Two years later, on Jan. 27, 1999, the pope made a statement at a papal Mass in St. Louis, calling for an end to the death penalty. Prejean calls it the first time the pope labeled the death penalty a pro-life issue.

That day, he affirmed the dignity of the innocent — and the accused. He told the crowd: "A sign of hope is the increasing recognition that the dignity of human life must never be taken away, even in the case of someone who has done great evil. ... I renew the appeal I made ... for a consensus to end the death penalty, which is both cruel and unnecessary."

'The issue has to have a name for us'

"At some point, people move from being an advocate to being a symbol, and I think that Sister Helen falls in that category," Dunham said.

Claiborne and Dunham list Prejean with Martin Luther King Jr., Mahatma Gandhi, Pope Francis and the Dalai Lama as the most influential voices in the movement against the death penalty.

"I think there's a long, proud tradition among religious and moral leaders, and she is in the forefront of that tradition when it comes to the death penalty," Dunham said.

After 36 years of ministry, Prejean shows little signs of slowing down, only taking off time this summer to write her third book, River of Fire — a prequel to Dead Man Walking — which currently has no release date.

Clifton said Prejean's legacy will most likely come down to her ability to tell effective and powerful stories. Claiborne agreed.

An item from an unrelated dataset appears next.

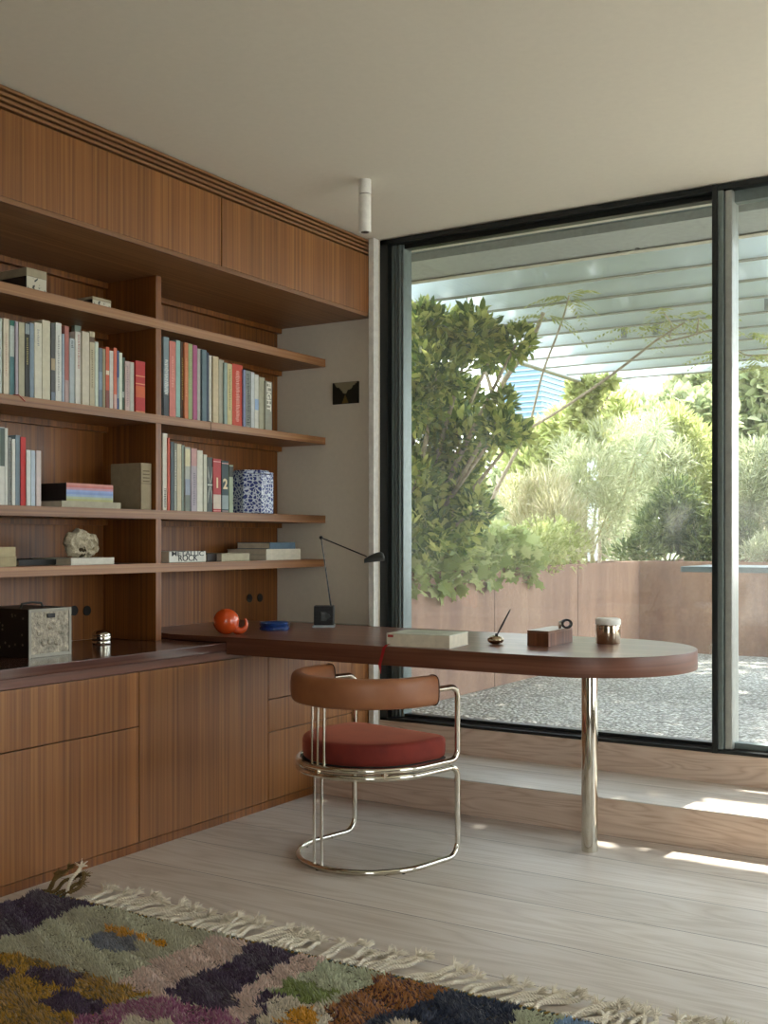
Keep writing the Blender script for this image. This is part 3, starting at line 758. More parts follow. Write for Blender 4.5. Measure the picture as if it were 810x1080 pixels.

"It can't be said enough that part of what Sister Helen has done, she has made an issue personal. ... The issue has a name for [Prejean], and the issue has to have a name for us because we're talking about real people and real lives that are at stake," Claiborne said. "She's modeled that so beautifully, hasn't she?"

Prejean's 36 years of ministry all began with a chance encounter with Sonnier, a man she said she was "nervous" and "scared" to meet.

"I looked into his eyes. There's grace; there's the encounter. I said, 'Oh my God, he's a human being,' " she said. "Everything he's done — and I didn't know the murders yet — he was worth more than whatever terrible act he has done in his life. He is worth more than that. There's more to him than that. Then my own journey began."